New research by the University of New South Wales has forecast the effect of climate change over the next three centuries, a longer time horizon than that considered in many similar studies.

It suggested without action to cut greenhouse gas emissions, mankind's activities could prompt average temperatures to rise as much as 10 to 12 percent by 2300.

"Much of the climate change debate has been about whether the world will succeed in keeping global warming to the relatively safe level of only two degrees Celsius by 2100," said Professor Tony McMichael, from the Australian National University (ANU), in an accompanying paper also published in the Proceedings of the National Academy of Sciences (PNAS).

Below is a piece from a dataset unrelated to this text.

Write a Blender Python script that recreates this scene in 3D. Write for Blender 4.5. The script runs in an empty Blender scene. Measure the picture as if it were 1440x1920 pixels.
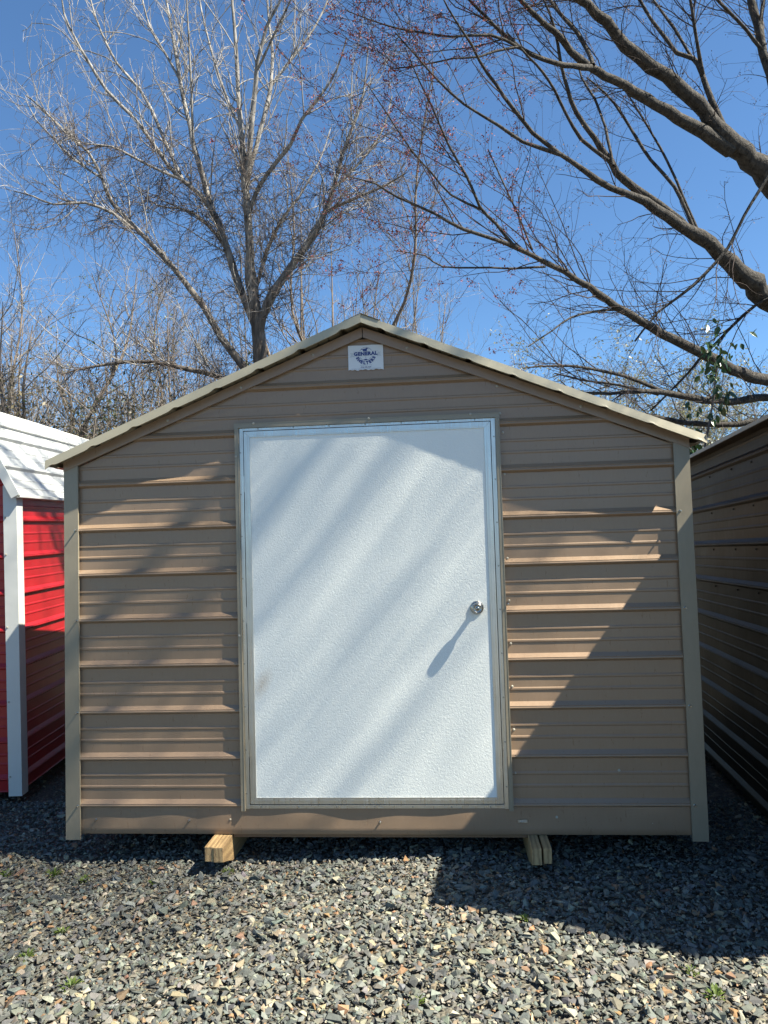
import bpy, bmesh, math, random
import numpy as np
from mathutils import Vector, Matrix

random.seed(7)
RNG = np.random.default_rng(7)
scene = bpy.context.scene
COL = scene.collection

# ------------------------------------------------------------------ camera
FPX = 1382.75
CAM = np.array([0.372, -3.6046, 1.4981])
FWD = np.array([-0.08007122, 0.99540366, 0.0525371])
RGT = np.array([0.99624791, 0.08165316, -0.02868577])
UPV = np.array([0.03284374, -0.05004307, 0.99820688])
cam_data = bpy.data.cameras.new("camera")
cam_data.sensor_fit = 'VERTICAL'
cam_data.sensor_height = 24.0
cam_data.lens = 24.0 * FPX / 1920.0
cam_data.clip_start = 0.05
cam_data.clip_end = 2000
cam = bpy.data.objects.new("camera", cam_data)
COL.objects.link(cam)
cam.matrix_world = Matrix(((RGT[0], UPV[0], -FWD[0], CAM[0]), (RGT[1], UPV[1], -FWD[1], CAM[1]),
                           (RGT[2], UPV[2], -FWD[2], CAM[2]), (0, 0, 0, 1)))
scene.camera = cam

# ------------------------------------------------------------------ light
SUN = np.array([3.6, -1.0, 4.8])
SUN = SUN / np.linalg.norm(SUN)
world = bpy.data.worlds.new("World")
scene.world = world
world.use_nodes = True
wn = world.node_tree
wn.nodes.clear()
sky = wn.nodes.new('ShaderNodeTexSky')
sky.sky_type = 'NISHITA'
sky.sun_disc = False
sky.sun_elevation = math.asin(SUN[2])
sky.sun_rotation = math.atan2(SUN[0], SUN[1])
sky.altitude = 1200
sky.air_density = 1.0
sky.dust_density = 0.35
sky.ozone_density = 5.0
bg = wn.nodes.new('ShaderNodeBackground')
bg.inputs['Strength'].default_value = 0.051
wo = wn.nodes.new('ShaderNodeOutputWorld')
tint = wn.nodes.new('ShaderNodeMix')
tint.data_type = 'RGBA'; tint.blend_type = 'MULTIPLY'; tint.inputs[0].default_value = 1
tint.inputs[7].default_value = (0.93, 1.14, 1.20, 1)
wn.links.new(sky.outputs[0], tint.inputs[6])
wn.links.new(tint.outputs[2], bg.inputs[0])
wn.links.new(bg.outputs[0], wo.inputs[0])

sd = bpy.data.lights.new("sun", 'SUN')
sd.energy = 5.0
sd.angle = math.radians(0.5)
sd.color = (1.0, 0.94, 0.79)
sun = bpy.data.objects.new("sun", sd)
COL.objects.link(sun)
sun.rotation_euler = Vector(SUN).to_track_quat('Z', 'Y').to_euler()
sun.location = (6, -2, 9)

scene.view_settings.view_transform = 'Standard'
scene.view_settings.look = 'None'
scene.view_settings.exposure = 1.72
scene.view_settings.gamma = 1
scene.view_settings.use_curve_mapping = False
scene.cycles.max_bounces = 8


# ------------------------------------------------------------------ helpers
def at(x, y, d):
    """point on the pixel (x, y) of the 1440x1920 photograph at forward distance d"""
    return CAM + (FWD * FPX + RGT * (x - 720) - UPV * (y - 960)) / FPX * d


def onz(x, y, z):
    d = FWD * FPX + RGT * (x - 720) - UPV * (y - 960)
    return CAM + d * (z - CAM[2]) / d[2]


def tag(o, label=None, cat=None, group=None, kind=None):
    if label: o['label'] = label
    if cat: o['category'] = cat
    if group: o['group'] = group
    if kind: o['kind'] = kind
    return o


def empty(name, loc=(0, 0, 0), mat=None):
    o = bpy.data.objects.new(name, None)
    o.empty_display_size = 0.2
    COL.objects.link(o)
    if mat is not None:
        o.matrix_world = mat
    else:
        o.location = loc
    return o


def link(name, me, parent=None, mat=None, loc=None):
    o = bpy.data.objects.new(name, me)
    COL.objects.link(o)
    if parent: o.parent = parent
    if mat and not me.materials: me.materials.append(mat)
    if loc is not None: o.location = loc
    return o


class MB:
    """collects shapes and links them as one mesh"""
    def __init__(s):
        s.v = []; s.f = []

    def add(s, vs, fs):
        n = len(s.v)
        s.v += [tuple(map(float, p)) for p in vs]
        s.f += [tuple(n + i for i in f) for f in fs]
        return s

    def box(s, x0, x1, y0, y1, z0, z1):
        vs = [(x, y, z) for z in (z0, z1) for y in (y0, y1) for x in (x0, x1)]
        return s.add(vs, [(0, 2, 3, 1), (4, 5, 7, 6), (0, 1, 5, 4), (2, 6, 7, 3), (0, 4, 6, 2), (1, 3, 7, 5)])

    def prism(s, poly, y0, y1):
        """polygon in XZ extruded along Y"""
        n = len(poly)
        vs = [(x, y0, z) for x, z in poly] + [(x, y1, z) for x, z in poly]
        fs = [tuple(range(n)), tuple(range(2 * n - 1, n - 1, -1))]
        fs += [(i, i + n, (i + 1) % n + n, (i + 1) % n) for i in range(n)]
        return s.add(vs, fs)

    def lathe(s, prof, seg=24, axis='y', c=(0, 0, 0)):
        vs = []; fs = []
        for r, h in prof:
            for k in range(seg):
                a = 2 * math.pi * k / seg
                vs.append((c[0] + r * math.cos(a), c[1] + h, c[2] + r * math.sin(a)))
        for i in range(len(prof) - 1):
            for k in range(seg):
                fs.append((i * seg + k, i * seg + (k + 1) % seg, (i + 1) * seg + (k + 1) % seg, (i + 1) * seg + k))
        fs.append(tuple(range(seg)))
        fs.append(tuple(reversed(range((len(prof) - 1) * seg, len(prof) * seg))))
        return s.add(vs, fs)

    def mesh(s, name, mat=None, smooth=False, bevel=0):
        me = bpy.data.meshes.new(name)
        me.from_pydata(s.v, [], s.f)
        bm = bmesh.new(); bm.from_mesh(me)
        bmesh.ops.recalc_face_normals(bm, faces=bm.faces)
        if bevel:
            bmesh.ops.bevel(bm, geom=[e for e in bm.edges if len(e.link_faces) == 2 and e.calc_face_angle(0) > 0.5],
                            offset=bevel, segments=2, affect='EDGES', profile=0.6)
        bm.to_mesh(me); bm.free()
        if smooth:
            me.polygons.foreach_set('use_smooth', [True] * len(me.polygons))
        if mat: me.materials.append(mat)
        me.update()
        return me

    def build(s, name, mat, parent=None, smooth=False, bevel=0):
        return link(name, s.mesh(name, mat, smooth, bevel), parent)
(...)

"But climate change will not stop in 2100, and under realistic scenarios out to 2300, we may be faced with temperature increases of 12 degrees or even more."

McMichael said if this were to happen, then current worries about sea level rises, occasional heatwaves and bushfires, biodiversity loss and agricultural difficulties would "pale into insignificance" compared to the global impacts.

Such a temperature rise would pose a "considerable threat to the survival of our species," McMichael said, because "as much as half the currently inhabited globe may simply become too hot for people to live there."

The research, produced in partnership with the Purdue University in the United States, has been published in the U.S.- based scientific journal Proceedings of the National Academy of Sciences (PNAS) on Tuesday.